• **Given task**
Copy out the complete listing, word for word.

◇ ◇ ◇ ◇ ◇

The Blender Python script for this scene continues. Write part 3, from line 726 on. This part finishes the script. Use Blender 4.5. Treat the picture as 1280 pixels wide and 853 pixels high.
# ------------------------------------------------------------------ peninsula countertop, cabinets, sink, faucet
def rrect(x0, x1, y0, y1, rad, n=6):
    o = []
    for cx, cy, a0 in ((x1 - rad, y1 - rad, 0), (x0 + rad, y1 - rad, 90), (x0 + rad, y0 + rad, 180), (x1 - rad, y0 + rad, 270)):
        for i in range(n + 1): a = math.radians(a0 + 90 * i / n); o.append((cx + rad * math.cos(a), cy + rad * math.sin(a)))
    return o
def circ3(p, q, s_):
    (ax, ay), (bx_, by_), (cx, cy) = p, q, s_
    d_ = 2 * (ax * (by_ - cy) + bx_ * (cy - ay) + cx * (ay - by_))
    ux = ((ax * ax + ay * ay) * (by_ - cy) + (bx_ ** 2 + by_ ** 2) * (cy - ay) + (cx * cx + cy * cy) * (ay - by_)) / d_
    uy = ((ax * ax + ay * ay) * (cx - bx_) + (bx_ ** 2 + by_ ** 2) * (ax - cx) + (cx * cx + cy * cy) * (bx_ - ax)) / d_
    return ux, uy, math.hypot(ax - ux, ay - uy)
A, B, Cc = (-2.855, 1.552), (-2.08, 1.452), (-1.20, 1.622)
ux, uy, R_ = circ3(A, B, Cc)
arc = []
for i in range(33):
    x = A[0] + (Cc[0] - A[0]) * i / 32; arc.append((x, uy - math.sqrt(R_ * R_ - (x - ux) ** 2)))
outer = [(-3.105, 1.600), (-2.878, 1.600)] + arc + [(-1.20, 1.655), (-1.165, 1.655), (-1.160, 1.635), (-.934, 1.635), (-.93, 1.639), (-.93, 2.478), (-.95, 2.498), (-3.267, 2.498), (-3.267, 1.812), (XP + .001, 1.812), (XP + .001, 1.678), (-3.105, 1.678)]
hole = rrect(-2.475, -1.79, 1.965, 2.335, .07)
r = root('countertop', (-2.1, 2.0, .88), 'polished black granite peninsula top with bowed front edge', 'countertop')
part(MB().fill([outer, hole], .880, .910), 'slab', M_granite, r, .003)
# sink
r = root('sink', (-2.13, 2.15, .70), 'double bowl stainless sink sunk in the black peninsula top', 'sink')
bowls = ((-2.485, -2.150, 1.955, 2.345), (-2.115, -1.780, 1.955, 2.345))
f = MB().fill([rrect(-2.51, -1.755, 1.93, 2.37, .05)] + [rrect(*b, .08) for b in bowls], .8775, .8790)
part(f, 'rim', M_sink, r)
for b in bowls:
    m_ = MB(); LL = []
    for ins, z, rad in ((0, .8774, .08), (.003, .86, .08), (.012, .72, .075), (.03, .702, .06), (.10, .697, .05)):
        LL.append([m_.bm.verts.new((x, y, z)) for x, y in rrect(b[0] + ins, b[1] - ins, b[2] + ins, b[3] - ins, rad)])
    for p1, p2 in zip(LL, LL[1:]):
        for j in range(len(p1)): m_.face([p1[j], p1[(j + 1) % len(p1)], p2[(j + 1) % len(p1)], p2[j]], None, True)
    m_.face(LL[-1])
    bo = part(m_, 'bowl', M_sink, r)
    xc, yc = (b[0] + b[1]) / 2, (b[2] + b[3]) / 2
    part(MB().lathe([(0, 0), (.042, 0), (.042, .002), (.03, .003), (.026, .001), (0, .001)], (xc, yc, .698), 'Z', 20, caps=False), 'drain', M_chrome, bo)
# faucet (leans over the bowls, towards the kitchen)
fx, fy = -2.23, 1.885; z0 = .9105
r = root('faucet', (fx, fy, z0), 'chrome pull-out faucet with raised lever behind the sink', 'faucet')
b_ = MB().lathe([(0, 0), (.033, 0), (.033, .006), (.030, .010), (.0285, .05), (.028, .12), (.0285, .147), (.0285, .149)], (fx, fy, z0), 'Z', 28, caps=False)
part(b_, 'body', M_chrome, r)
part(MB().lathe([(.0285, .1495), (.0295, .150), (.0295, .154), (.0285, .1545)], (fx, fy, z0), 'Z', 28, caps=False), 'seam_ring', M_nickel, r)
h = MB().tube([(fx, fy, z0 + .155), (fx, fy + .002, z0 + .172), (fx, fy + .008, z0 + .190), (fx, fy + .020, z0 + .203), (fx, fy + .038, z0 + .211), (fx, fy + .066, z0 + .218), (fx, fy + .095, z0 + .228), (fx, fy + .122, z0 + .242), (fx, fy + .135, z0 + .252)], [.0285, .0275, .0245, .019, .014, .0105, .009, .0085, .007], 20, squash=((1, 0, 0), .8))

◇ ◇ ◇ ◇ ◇

• **Correct output**
The Blender Python script for this scene continues. Write part 3, from line 726 on. This part finishes the script. Use Blender 4.5. Treat the picture as 1280 pixels wide and 853 pixels high.
# ------------------------------------------------------------------ peninsula countertop, cabinets, sink, faucet
def rrect(x0, x1, y0, y1, rad, n=6):
    o = []
    for cx, cy, a0 in ((x1 - rad, y1 - rad, 0), (x0 + rad, y1 - rad, 90), (x0 + rad, y0 + rad, 180), (x1 - rad, y0 + rad, 270)):
        for i in range(n + 1): a = math.radians(a0 + 90 * i / n); o.append((cx + rad * math.cos(a), cy + rad * math.sin(a)))
    return o
def circ3(p, q, s_):
    (ax, ay), (bx_, by_), (cx, cy) = p, q, s_
    d_ = 2 * (ax * (by_ - cy) + bx_ * (cy - ay) + cx * (ay - by_))
    ux = ((ax * ax + ay * ay) * (by_ - cy) + (bx_ ** 2 + by_ ** 2) * (cy - ay) + (cx * cx + cy * cy) * (ay - by_)) / d_
    uy = ((ax * ax + ay * ay) * (cx - bx_) + (bx_ ** 2 + by_ ** 2) * (ax - cx) + (cx * cx + cy * cy) * (bx_ - ax)) / d_
    return ux, uy, math.hypot(ax - ux, ay - uy)
A, B, Cc = (-2.855, 1.552), (-2.08, 1.452), (-1.20, 1.622)
ux, uy, R_ = circ3(A, B, Cc)
arc = []
for i in range(33):
    x = A[0] + (Cc[0] - A[0]) * i / 32; arc.append((x, uy - math.sqrt(R_ * R_ - (x - ux) ** 2)))
outer = [(-3.105, 1.600), (-2.878, 1.600)] + arc + [(-1.20, 1.655), (-1.165, 1.655), (-1.160, 1.635), (-.934, 1.635), (-.93, 1.639), (-.93, 2.478), (-.95, 2.498), (-3.267, 2.498), (-3.267, 1.812), (XP + .001, 1.812), (XP + .001, 1.678), (-3.105, 1.678)]
hole = rrect(-2.475, -1.79, 1.965, 2.335, .07)
r = root('countertop', (-2.1, 2.0, .88), 'polished black granite peninsula top with bowed front edge', 'countertop')
part(MB().fill([outer, hole], .880, .910), 'slab', M_granite, r, .003)
# sink
r = root('sink', (-2.13, 2.15, .70), 'double bowl stainless sink sunk in the black peninsula top', 'sink')
bowls = ((-2.485, -2.150, 1.955, 2.345), (-2.115, -1.780, 1.955, 2.345))
f = MB().fill([rrect(-2.51, -1.755, 1.93, 2.37, .05)] + [rrect(*b, .08) for b in bowls], .8775, .8790)
part(f, 'rim', M_sink, r)
for b in bowls:
    m_ = MB(); LL = []
    for ins, z, rad in ((0, .8774, .08), (.003, .86, .08), (.012, .72, .075), (.03, .702, .06), (.10, .697, .05)):
        LL.append([m_.bm.verts.new((x, y, z)) for x, y in rrect(b[0] + ins, b[1] - ins, b[2] + ins, b[3] - ins, rad)])
    for p1, p2 in zip(LL, LL[1:]):
        for j in range(len(p1)): m_.face([p1[j], p1[(j + 1) % len(p1)], p2[(j + 1) % len(p1)], p2[j]], None, True)
    m_.face(LL[-1])
    bo = part(m_, 'bowl', M_sink, r)
    xc, yc = (b[0] + b[1]) / 2, (b[2] + b[3]) / 2
    part(MB().lathe([(0, 0), (.042, 0), (.042, .002), (.03, .003), (.026, .001), (0, .001)], (xc, yc, .698), 'Z', 20, caps=False), 'drain', M_chrome, bo)
# faucet (leans over the bowls, towards the kitchen)
fx, fy = -2.23, 1.885; z0 = .9105
r = root('faucet', (fx, fy, z0), 'chrome pull-out faucet with raised lever behind the sink', 'faucet')
b_ = MB().lathe([(0, 0), (.033, 0), (.033, .006), (.030, .010), (.0285, .05), (.028, .12), (.0285, .147), (.0285, .149)], (fx, fy, z0), 'Z', 28, caps=False)
part(b_, 'body', M_chrome, r)
part(MB().lathe([(.0285, .1495), (.0295, .150), (.0295, .154), (.0285, .1545)], (fx, fy, z0), 'Z', 28, caps=False), 'seam_ring', M_nickel, r)
h = MB().tube([(fx, fy, z0 + .155), (fx, fy + .002, z0 + .172), (fx, fy + .008, z0 + .190), (fx, fy + .020, z0 + .203), (fx, fy + .038, z0 + .211), (fx, fy + .066, z0 + .218), (fx, fy + .095, z0 + .228), (fx, fy + .122, z0 + .242), (fx, fy + .135, z0 + .252)], [.0285, .0275, .0245, .019, .014, .0105, .009, .0085, .007], 20, squash=((1, 0, 0), .8))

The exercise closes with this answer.